To avoid this distopia, we must find ways of incorporating older adults’ values into the way technology develops. Such values may include increased sociality, more contemplative forms of temporality, self-determination, autonomy, control and thriftiness.

What are you hoping to get out of attending this workshop?

By attending the workshop, I hope to acquire a good understanding of its outcome, with the intention of applying themes and principles to my PhD design explorations. Since my PhD is in collaboration with an industrial partner, I also hope to gather insights as to how the outcome of the workshop could be packaged and repurposed for commercial contexts without compromising its integrity.

Most importantly, I hope to build up a network and gain contact with academics who are experts in designing technology with older adults. As the focus of my PhD shifts from qualitative research to practice-based design work, I hope to learn from attendees which design methods and techniques have proved effective during previous research efforts.

Finally, since this would be my first academic workshop, I hope to learn about the activity itself, about its organisation, format and output.

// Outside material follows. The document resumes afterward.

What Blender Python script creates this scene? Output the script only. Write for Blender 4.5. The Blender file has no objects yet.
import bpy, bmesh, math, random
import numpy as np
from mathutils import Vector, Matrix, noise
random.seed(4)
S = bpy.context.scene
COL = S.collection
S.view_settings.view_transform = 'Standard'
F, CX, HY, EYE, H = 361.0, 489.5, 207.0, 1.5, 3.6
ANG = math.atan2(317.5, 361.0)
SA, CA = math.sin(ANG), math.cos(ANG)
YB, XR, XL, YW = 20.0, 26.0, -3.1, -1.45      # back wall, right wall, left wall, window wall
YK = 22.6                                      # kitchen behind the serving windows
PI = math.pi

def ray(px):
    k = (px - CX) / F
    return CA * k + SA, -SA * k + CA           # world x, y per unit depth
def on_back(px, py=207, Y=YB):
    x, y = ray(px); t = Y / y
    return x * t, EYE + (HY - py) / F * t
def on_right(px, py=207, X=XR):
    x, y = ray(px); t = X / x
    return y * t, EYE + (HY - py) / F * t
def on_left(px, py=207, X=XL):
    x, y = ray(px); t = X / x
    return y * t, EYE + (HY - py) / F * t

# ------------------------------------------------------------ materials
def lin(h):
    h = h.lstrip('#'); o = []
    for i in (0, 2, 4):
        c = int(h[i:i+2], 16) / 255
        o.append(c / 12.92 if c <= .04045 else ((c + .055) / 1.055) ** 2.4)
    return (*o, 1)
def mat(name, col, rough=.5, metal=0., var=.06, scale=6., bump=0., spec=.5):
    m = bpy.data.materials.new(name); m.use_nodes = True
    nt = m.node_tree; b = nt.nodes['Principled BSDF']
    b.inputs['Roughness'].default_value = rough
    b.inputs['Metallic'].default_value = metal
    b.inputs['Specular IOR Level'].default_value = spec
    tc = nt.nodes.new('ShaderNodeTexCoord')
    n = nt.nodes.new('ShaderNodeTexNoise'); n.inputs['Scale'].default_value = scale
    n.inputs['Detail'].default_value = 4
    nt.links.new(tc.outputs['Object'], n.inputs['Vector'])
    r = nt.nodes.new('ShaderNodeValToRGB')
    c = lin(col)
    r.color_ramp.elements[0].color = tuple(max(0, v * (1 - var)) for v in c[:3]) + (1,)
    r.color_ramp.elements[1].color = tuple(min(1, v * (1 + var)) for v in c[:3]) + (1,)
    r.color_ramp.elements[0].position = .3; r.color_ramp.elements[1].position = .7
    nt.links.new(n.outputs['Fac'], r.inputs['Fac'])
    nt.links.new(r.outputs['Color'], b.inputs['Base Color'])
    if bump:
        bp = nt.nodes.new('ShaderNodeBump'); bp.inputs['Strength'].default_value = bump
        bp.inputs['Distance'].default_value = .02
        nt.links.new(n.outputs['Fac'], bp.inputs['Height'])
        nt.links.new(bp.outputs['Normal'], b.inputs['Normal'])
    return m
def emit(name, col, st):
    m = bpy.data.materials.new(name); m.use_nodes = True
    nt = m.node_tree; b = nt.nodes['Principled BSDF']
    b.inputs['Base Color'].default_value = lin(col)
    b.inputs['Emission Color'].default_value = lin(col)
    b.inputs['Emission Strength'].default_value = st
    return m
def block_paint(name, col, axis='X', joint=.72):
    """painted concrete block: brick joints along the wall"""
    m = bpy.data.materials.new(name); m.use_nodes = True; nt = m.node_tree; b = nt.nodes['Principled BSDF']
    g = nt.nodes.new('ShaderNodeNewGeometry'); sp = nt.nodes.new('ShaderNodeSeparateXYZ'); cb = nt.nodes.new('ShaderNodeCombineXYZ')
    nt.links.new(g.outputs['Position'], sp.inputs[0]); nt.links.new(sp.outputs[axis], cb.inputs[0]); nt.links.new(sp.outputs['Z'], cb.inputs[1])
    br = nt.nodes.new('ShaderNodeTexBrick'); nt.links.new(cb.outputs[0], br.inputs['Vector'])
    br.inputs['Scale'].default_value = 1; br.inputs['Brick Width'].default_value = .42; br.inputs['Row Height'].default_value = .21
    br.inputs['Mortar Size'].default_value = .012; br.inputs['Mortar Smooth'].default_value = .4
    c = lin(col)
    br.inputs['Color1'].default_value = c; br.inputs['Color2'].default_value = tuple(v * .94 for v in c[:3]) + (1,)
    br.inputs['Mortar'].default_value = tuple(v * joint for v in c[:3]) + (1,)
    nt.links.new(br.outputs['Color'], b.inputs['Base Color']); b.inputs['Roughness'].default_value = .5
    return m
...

  1. Green, L., 2017. Understanding the Life Course: Sociological and Psychological Perspectives, 2nd Edition. ed. Polity Press, Cambridge, UK.
  2. Atkinson, R.G., 1998. The Life Story Interview, 1st ed. SAGE Publications, Inc.
  3. Suopajärvi, T., 2015. Past experiences, current practices and future design Ethnographic study of aging adults’ everyday ICT practices — And how it could benefit public ubiquitous computing design. Technological Forecasting & Social Change 93, 112–123.
  4. Light, A., Simpson, G., Weaver, L., Healey, P.G.T., 2009. Geezers, Turbines, Fantasy Personas: Making the Everyday into the Future, in: Proceedings of the Seventh ACM Conference on Creativity and Cognition, Berkeley, California, USA, pp. 39–48.